Temps de lecture : 4 min

13/10/2023

Quand le dialogue ne suffit plus

Un centre touristique de luxe” en plein cœur d’une commune rurale de 350 habitants dans le département de l’Oise. C’est l’étonnant projet porté par une habitante d’un hameau comportant deux exploitations agricoles implantées depuis plusieurs générations.

Les fermes ne lui posaient en apparence pas de difficulté particulière. C’est un projet de méthanisation qui a éveillé ses craintes. « Nuisances visuelles, sonores et routières liées à la circulation ». « Odeur de végétaux en décomposition, semblable à une odeur de pulpes, provenant de l’unité de méthanisation ». A cela s’ajouterait un préjudice financier en raison d’une « moins-value d’un montant de 30 à 40 000 euros ».

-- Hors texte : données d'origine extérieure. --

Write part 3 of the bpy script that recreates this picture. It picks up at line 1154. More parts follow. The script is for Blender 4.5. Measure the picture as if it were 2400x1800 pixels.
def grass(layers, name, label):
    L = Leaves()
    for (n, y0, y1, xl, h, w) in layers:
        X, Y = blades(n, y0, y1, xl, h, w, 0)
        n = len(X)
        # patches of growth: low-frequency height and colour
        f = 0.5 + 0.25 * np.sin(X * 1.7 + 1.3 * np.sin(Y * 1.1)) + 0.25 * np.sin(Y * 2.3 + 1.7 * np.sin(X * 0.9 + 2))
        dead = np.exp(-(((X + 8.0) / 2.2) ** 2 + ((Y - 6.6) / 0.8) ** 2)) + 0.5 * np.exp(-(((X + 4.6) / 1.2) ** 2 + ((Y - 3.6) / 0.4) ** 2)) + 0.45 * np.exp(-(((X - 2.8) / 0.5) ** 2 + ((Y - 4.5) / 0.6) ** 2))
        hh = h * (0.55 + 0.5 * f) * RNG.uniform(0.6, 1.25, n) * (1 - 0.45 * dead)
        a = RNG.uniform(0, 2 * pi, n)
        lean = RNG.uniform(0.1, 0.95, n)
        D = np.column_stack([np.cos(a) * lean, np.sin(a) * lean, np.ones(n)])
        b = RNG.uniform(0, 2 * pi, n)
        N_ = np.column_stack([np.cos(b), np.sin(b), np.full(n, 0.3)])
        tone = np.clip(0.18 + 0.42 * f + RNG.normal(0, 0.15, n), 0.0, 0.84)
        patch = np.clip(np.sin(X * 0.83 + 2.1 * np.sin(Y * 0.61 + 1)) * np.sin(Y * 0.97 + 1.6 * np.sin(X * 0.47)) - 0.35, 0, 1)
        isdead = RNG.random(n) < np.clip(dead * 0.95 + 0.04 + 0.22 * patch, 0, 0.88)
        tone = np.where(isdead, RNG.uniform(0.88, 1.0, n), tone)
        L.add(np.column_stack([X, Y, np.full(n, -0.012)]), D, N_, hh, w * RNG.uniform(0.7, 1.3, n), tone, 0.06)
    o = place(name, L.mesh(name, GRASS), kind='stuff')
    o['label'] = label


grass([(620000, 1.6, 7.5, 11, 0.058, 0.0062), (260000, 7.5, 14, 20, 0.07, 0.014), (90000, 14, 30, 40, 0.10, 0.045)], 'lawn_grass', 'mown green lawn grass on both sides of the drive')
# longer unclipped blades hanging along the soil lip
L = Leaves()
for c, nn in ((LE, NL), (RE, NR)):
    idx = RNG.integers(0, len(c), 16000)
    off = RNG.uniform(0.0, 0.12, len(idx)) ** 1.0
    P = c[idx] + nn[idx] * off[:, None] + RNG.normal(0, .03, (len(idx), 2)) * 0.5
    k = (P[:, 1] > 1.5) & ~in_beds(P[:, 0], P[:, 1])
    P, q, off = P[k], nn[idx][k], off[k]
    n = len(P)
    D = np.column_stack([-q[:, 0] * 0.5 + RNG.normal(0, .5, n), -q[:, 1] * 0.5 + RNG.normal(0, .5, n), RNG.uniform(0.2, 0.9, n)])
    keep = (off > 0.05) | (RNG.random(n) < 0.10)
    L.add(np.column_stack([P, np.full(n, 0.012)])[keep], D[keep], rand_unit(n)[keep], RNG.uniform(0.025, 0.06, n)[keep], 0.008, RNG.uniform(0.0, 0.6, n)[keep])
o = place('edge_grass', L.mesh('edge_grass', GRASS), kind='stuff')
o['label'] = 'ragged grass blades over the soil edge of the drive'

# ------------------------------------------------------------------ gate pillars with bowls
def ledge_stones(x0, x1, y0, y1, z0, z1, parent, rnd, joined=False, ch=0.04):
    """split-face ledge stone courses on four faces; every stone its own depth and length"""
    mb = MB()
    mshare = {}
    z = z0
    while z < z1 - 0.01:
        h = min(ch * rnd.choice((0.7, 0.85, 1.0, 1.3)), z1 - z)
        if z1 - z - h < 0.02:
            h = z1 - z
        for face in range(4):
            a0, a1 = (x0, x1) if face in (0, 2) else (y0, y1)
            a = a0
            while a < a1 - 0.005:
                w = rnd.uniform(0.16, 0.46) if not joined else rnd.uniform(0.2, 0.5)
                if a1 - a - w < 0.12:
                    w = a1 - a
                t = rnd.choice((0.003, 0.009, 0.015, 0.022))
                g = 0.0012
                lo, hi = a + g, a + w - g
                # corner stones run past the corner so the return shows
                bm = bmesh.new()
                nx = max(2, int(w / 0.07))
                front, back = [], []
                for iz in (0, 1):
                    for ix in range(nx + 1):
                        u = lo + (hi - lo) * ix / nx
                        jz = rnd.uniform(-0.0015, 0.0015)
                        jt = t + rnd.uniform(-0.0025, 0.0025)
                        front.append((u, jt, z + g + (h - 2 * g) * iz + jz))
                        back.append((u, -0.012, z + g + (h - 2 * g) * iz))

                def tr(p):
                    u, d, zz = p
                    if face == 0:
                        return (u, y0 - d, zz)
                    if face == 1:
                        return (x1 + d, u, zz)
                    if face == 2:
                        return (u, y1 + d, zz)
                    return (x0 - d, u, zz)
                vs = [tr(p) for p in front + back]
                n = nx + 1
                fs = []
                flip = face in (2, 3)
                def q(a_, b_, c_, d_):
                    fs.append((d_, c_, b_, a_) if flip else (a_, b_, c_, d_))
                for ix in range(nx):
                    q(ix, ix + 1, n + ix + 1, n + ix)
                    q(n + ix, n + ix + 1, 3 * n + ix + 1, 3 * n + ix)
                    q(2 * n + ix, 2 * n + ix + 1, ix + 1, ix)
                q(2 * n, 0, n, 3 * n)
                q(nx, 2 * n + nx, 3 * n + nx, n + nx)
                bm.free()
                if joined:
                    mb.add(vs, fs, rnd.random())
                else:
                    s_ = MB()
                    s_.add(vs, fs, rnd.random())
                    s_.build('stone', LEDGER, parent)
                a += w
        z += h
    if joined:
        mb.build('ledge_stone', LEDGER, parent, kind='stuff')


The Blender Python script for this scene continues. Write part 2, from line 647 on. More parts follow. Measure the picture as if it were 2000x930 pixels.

Tels étaient les moyens soutenus par la voisine soudainement reconvertie en hôtelière quatre étoiles pour justifier une demande d’expertise afin de caractériser des prétendus troubles anormaux de voisinage.

Les agriculteurs avaient pourtant proposé un dialogue. Une main tendue refusée à maintes reprises par la principale intéressée. Face à l’obstination et au refus de tout échange, la justice était plus que jamais attendue pour reconnaître le bien-fondé du projet et l’absence de préjudice en découlant.

La Cour d’appel d’Amiens dans un arrêt du 26 septembre 2023 confirme en tous points la décision de première instance : la seule circonstance qu’un projet agricole, en l’occurrence de méthanisation, soit porté sur un territoire ne justifie pas une demande d’expertise. “Les nuisances visuelles, sonores et routières ne sont pas établies“, estime ainsi la Cour sur la base de pièces versées dans la procédure.

Certains relèveront que la même Cour d’appel d’Amiens a pourtant sévèrement condamné un éleveur dans l’Oise en mars 2022 pour des nuisances sonores et olfactives liées à son cheptel, et dont l’affaire a heurté le monde agricole. Là encore, le dialogue n’avait pas permis de résoudre à l’amiable le litige. La Cour de cassation doit d’ailleurs prochainement se prononcer sur le pourvoi introduit par l’exploitant avec le soutien de la région des Hauts-de-France, de la FNSEA et des Jeunes Agriculteurs.

Dans ce contexte, face à une multiplication de litiges où le dialogue n’est plus possible, c’est tout l’arsenal légal et réglementaire qui doit être renforcé pour rassurer les acteurs du développement de nos territoires ruraux. C’est même une exigence à l’heure où le gouvernement invite nos agriculteurs à assurer notre souveraineté alimentaire tout en étant producteurs d’énergie issue de sources renouvelables.

Le législateur en a parfaitement conscience depuis plusieurs années. Déjà, la loi du 29 janvier 2021 est venue reconnaître le patrimoine sensoriel des campagnes françaises qui devrait aboutir à une cartographie des activités et pratiques agricoles. Encore faut-il que ces inventaires soient mis en œuvre par les régions qui tardent à réaliser ce travail titanesque mais nécessaire.

L’actualité législative des prochains mois devrait apporter un vent d’optimisme. Une proposition de loi, récemment enregistrée au bureau de l’Assemblée nationale, consacre dans le Code civil l’exclusion des actions pour troubles anormaux de voisinages en présence d’activités agricoles préexistantes à l’arrivée de plaignants.

Une proposition annoncée par le ministre de la Justice lors du dernier Salon de l’agriculture en réponse à la multiplication d’incidents. Un texte historique mais insuffisant, faute de protéger les agriculteurs en cas de litiges liés à l’évolution de leurs activités postérieurement à l’arrivée de contestataires.

 

Nos agriculteurs ne sont-ils pas des entrepreneurs ayant vocation à faire croître leurs activités ? Un message qui doit passer lors des prochains débats parlementaires. A défaut, nos agriculteurs seront une nouvelle fois démunis lorsque le dialogue devient impossible.